In fact, these “lost tribes of Israel,” in a wider sense, include more than just the 10 tribes that vanished from the stage of history after the Assyrians took them captive. Ezra and Nehemiah both relay that only a remnant returned to Jerusalem with them from the Babylonian captivity. What happened to the rest of the southern kingdom, members of the tribes of Judah and Benjamin? And what of the Jews remaining in Israel following the destruction of Jerusalem and the Temple in 70 A.D. and the final revolt against the Romans in 136 A.D.? They were banished from their land, scattered to the nations of the world and became known as the diaspora, or dispersion.
Jews wandered from nation to nation throughout Europe during the Middle Ages as they were expelled from their host nations. Jews living in Italy were banished in 855 A.D. and from England in 1290. During the Spanish Inquisition (1492-97), the Jews of Spain (1492) and later Portugal (1497) were expelled and migrated to the Ottoman Empire, North Africa and the Netherlands. Many also ended up in South and Central America and are known today as Marranos, Conversos or Anusim (translated “retrained ones”).
Commerce also played a role in Jewish migration into other nations of the world. Merchants in search of treasures from the Middle East established trade routes into Asia and Africa.

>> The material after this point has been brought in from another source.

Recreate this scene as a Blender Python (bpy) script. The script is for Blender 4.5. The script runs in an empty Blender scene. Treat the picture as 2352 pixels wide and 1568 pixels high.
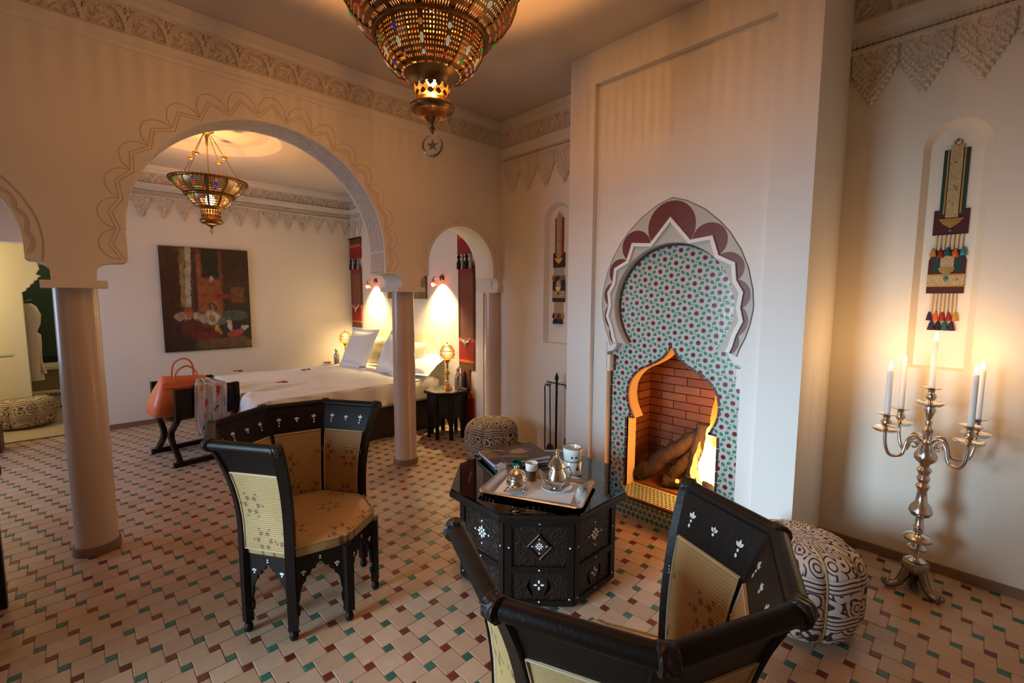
import bpy, math, random
from math import sin, cos, pi, radians, atan2, sqrt, exp
from mathutils import Vector, Matrix, noise
from mathutils.geometry import tessellate_polygon
random.seed(7)
S = bpy.context.scene
COL = S.collection

# ------------------------------------------------------------------ camera
YAW, PIT, ROL, FPX = .766416, .0968786, .0035614, 1047.14
fw = Vector((sin(YAW) * cos(PIT), cos(YAW) * cos(PIT), -sin(PIT)))
rt = Vector((cos(YAW), -sin(YAW), 0)); up = rt.cross(fw)
r2 = rt * cos(ROL) + up * sin(ROL); u2 = up * cos(ROL) - rt * sin(ROL)
cam = bpy.data.cameras.new('camera'); camo = bpy.data.objects.new('camera', cam); COL.objects.link(camo)
camo.matrix_world = Matrix(((r2.x, u2.x, -fw.x, 0), (r2.y, u2.y, -fw.y, 0), (r2.z, u2.z, -fw.z, 1.6), (0, 0, 0, 1)))
cam.sensor_width = 36; cam.lens = FPX / 2352 * 36; cam.clip_start = .02; cam.clip_end = 100
S.camera = camo
CAMP = Vector((0, 0, 1.6))
def proj(p):
    d = Vector(p) - CAMP; w = d.dot(fw)
    if w < .05: return None
    return (1176 + FPX * d.dot(r2) / w, 784 - FPX * d.dot(u2) / w, w)

# ------------------------------------------------------------------ world, daylight, exposure
S.view_settings.view_transform = 'Standard'; S.view_settings.look = 'None'
S.view_settings.exposure = EXPOSURE = 0.0; S.view_settings.gamma = 1.0; S.view_settings.use_curve_mapping = False
cy = S.cycles; cy.max_bounces = 5; cy.diffuse_bounces = 3; cy.glossy_bounces = 2; cy.transmission_bounces = 3; cy.transparent_max_bounces = 7; cy.adaptive_threshold = .03; cy.caustics_reflective = False; cy.caustics_refractive = False
wd = bpy.data.worlds.new('sky'); S.world = wd; wd.use_nodes = True
wd.node_tree.nodes['Background'].inputs[0].default_value = (.62, .78, 1, 1)
wd.node_tree.nodes['Background'].inputs[1].default_value = .3
def area(name, loc, rot, sx, sy, w, col, spread=180):
    l = bpy.data.lights.new(name, 'AREA'); l.shape = 'RECTANGLE'; l.size = sx; l.size_y = sy; l.energy = w; l.color = col
    o = bpy.data.objects.new(name, l); COL.objects.link(o); o.location = loc; o.rotation_euler = rot; l.spread = radians(spread); return o
DAY = (.66, .82, 1)
# daylight entering by the garden door of the salon and by the bedroom window (both in the wall that the camera does not see)
area('daylight_door', (-2.02, 2.1, 1.15), Vector((4.9, -1.30, -1.10)).to_track_quat('-Z', 'Y').to_euler(), 1.15, 1.8, 30, (.58, .82, 1), 58)
area('daylight_window', (-2.02, 5.6, 1.45), Vector((1, 0, -.2)).to_track_quat('-Z', 'Y').to_euler(), 1.2, 1.0, 26, (.50, .66, 1), 120)
def point(name, loc, w, col, r=.03, parent=None):
    l = bpy.data.lights.new(name, 'POINT'); l.energy = w; l.color = col; l.shadow_soft_size = r
    o = bpy.data.objects.new(name, l); COL.objects.link(o); o.location = loc
    if parent: o.parent = parent
    return o
def spot(name, loc, dirv, w, col, ang, parent=None, blend=.6, r=.02):
    l = bpy.data.lights.new(name, 'SPOT'); l.energy = w; l.color = col; l.spot_size = radians(ang); l.spot_blend = blend; l.shadow_soft_size = r
    o = bpy.data.objects.new(name, l); COL.objects.link(o); o.location = loc
    o.rotation_euler = Vector(dirv).to_track_quat('-Z', 'Y').to_euler()
    if parent: o.parent = parent
    return o
WARM = (1, .43, .125)

# ------------------------------------------------------------------ node helpers and materials
def nd(nt, typ, ins=None, **at):
    n = nt.nodes.new('ShaderNode' + typ)
    for k, v in at.items(): setattr(n, k, v)
    for k, v in (ins or {}).items():
        s = n.inputs[k]
        if isinstance(v, bpy.types.NodeSocket): nt.links.new(v, s)
        else: s.default_value = v
    return n
def c4(c): return (c[0], c[1], c[2], 1)
def newmat(name):
    m = bpy.data.materials.new(name); m.use_nodes = True; nt = m.node_tree
    return m, nt, nt.nodes['Principled BSDF'], nt.nodes['Material Output']
def objco(nt): return nt.nodes.new('ShaderNodeTexCoord').outputs['Object']
def mix(nt, f, a, b, typ='MIX'):
    n = nt.nodes.new('ShaderNodeMix'); n.data_type = 'RGBA'; n.blend_type = typ
    for i, v in ((0, f), (6, a), (7, b)):
        if isinstance(v, bpy.types.NodeSocket): nt.links.new(v, n.inputs[i])
        else: n.inputs[i].default_value = v if i == 0 else c4(v)
    return n.outputs[2]
def mth(nt, op, a, b=0., c=None, clamp=False):
    n = nt.nodes.new('ShaderNodeMath'); n.operation = op; n.use_clamp = clamp
    for i, v in enumerate((a, b) if c is None else (a, b, c)):
        if isinstance(v, bpy.types.NodeSocket): nt.links.new(v, n.inputs[i])
        else: n.inputs[i].default_value = v
    return n.outputs[0]
def ramp(nt, fac, pts, mode='LINEAR'):
    n = nt.nodes.new('ShaderNodeValToRGB'); nt.links.new(fac, n.inputs[0]); cr = n.color_ramp; cr.interpolation = mode
    while len(cr.elements) < len(pts): cr.elements.new(.5)
    for e, (p, c) in zip(cr.elements, pts): e.position = p; e.color = c4(c) if len(c) == 3 else c
    return n.outputs[0]
def bumpn(nt, bs, h, st=.3, dist=.01):
    b = nd(nt, 'Bump', {'Height': h, 'Strength': st, 'Distance': dist}); nt.links.new(b.outputs[0], bs.inputs['Normal'])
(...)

One of the most famous of these was the “Silk Road,” a 4,000-mile trek that connected silk traders in China with consumers in the Middle East. This route brought Persian Jews and other Jewish merchants into China. By the year 1200, there was a thriving Jewish community in Kaifeng until a flood of the Yellow River in 1850 destroyed their synagogue.
I had the opportunity to travel to Kaifeng on an outreach led by my good friend Sid Roth back in 1995 to scout out the Jewish community remaining there. Although we only met a handful of these Chinese Jews, this trip led me on a journey that has continued to this day—searching out and working to aid and restore the scattered children of Israel. The experience has felt like an Indiana Jones adventure, but instead of searching for the lost Ark of the Covenant, I have been in search of the lost people of the Covenant. This quest has since taken me to some of the most remote areas of the world.
God warned Israel that if they were not faithful to obey His laws and commandments, He would banish them from their land to wander the nations: “The Lord will scatter you among all the peoples, from one end of the earth to the other” (Deut. 28:64).
Indeed, this came to pass. The descendants of Jacob have been scattered to almost every nation on earth. But in His mercy and faithfulness, God also promised the day would come when He would bring them back: “When all these things happen to you, the blessing and the curse, which I have set before you, and you remember them among all the nations, where the Lord your God has driven you, then you must return to the Lord your God and obey His voice according to all that I am commanding you today, you and your children, with all your heart, and with all your soul. Then the Lord your God will overturn your captivity and have compassion on you and will return and gather you from all the nations, where the Lord your God has scattered you” (Deut. 30:1-3).
While these tribes may be lost to the world, God knows who and where each one of them is. I believe we are living in those days of restoration. Indeed, many of these Jewish communities are now coming to light and being recognized by the State of Israel.